Written request: Take the lines from the head of the listing through the one bearing "sc = bpy.context.scene" and copy them exactly, leaving every picture out.
----------------------------------------
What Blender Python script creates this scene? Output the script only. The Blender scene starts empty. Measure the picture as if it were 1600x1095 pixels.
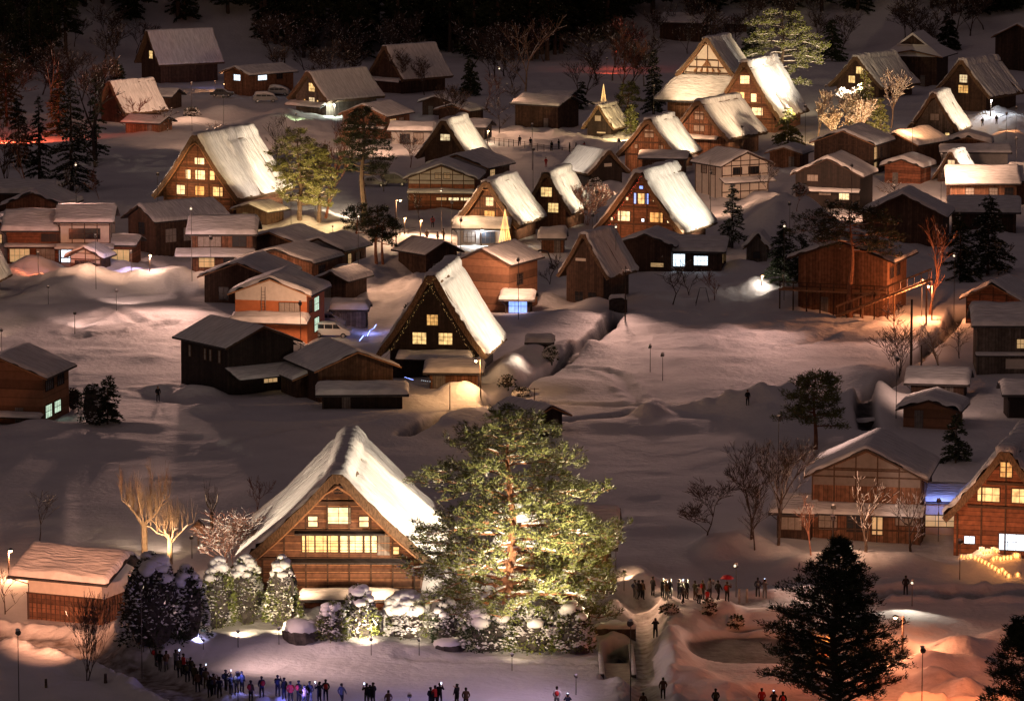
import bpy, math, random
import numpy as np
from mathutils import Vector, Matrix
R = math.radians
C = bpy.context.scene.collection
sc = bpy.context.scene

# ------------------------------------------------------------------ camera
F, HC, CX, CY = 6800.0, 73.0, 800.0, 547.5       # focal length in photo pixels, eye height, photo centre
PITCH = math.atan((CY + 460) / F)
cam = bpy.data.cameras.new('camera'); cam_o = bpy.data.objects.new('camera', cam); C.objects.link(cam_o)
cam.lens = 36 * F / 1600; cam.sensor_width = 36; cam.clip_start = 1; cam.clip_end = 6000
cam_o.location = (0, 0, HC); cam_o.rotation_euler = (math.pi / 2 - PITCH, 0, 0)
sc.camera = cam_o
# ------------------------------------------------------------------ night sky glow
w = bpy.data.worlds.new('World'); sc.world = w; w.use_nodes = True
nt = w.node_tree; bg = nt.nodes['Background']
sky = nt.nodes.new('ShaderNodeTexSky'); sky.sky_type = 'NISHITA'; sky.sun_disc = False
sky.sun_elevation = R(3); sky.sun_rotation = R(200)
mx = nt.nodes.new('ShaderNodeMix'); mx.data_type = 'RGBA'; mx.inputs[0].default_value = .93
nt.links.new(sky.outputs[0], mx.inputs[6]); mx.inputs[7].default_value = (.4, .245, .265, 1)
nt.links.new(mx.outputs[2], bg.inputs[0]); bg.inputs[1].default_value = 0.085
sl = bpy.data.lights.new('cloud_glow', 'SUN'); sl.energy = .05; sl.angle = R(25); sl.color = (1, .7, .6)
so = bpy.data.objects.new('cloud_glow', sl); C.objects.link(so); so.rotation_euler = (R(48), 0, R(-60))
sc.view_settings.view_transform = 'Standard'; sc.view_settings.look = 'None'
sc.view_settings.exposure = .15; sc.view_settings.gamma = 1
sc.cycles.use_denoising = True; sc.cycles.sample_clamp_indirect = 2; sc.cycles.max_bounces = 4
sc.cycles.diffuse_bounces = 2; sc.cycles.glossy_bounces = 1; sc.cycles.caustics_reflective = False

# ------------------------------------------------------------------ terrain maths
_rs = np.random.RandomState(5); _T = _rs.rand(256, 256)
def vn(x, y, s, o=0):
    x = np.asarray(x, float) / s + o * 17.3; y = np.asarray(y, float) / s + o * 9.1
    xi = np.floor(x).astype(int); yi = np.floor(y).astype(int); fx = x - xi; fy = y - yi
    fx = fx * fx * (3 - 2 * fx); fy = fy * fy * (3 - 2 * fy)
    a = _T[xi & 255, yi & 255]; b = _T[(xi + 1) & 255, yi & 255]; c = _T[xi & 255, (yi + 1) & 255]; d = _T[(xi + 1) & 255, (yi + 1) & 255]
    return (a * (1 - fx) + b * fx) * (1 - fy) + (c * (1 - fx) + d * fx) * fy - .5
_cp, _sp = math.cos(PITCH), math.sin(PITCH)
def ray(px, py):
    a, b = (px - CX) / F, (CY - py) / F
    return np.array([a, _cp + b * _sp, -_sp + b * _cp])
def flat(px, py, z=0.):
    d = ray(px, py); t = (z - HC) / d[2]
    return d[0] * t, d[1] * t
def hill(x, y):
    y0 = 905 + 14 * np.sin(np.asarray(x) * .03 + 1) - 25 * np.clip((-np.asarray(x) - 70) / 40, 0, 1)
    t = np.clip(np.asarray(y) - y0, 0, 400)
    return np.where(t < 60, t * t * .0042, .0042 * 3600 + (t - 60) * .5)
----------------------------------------
Output for this task:
What Blender Python script creates this scene? Output the script only. The Blender scene starts empty. Measure the picture as if it were 1600x1095 pixels.
import bpy, math, random
import numpy as np
from mathutils import Vector, Matrix
R = math.radians
C = bpy.context.scene.collection
sc = bpy.context.scene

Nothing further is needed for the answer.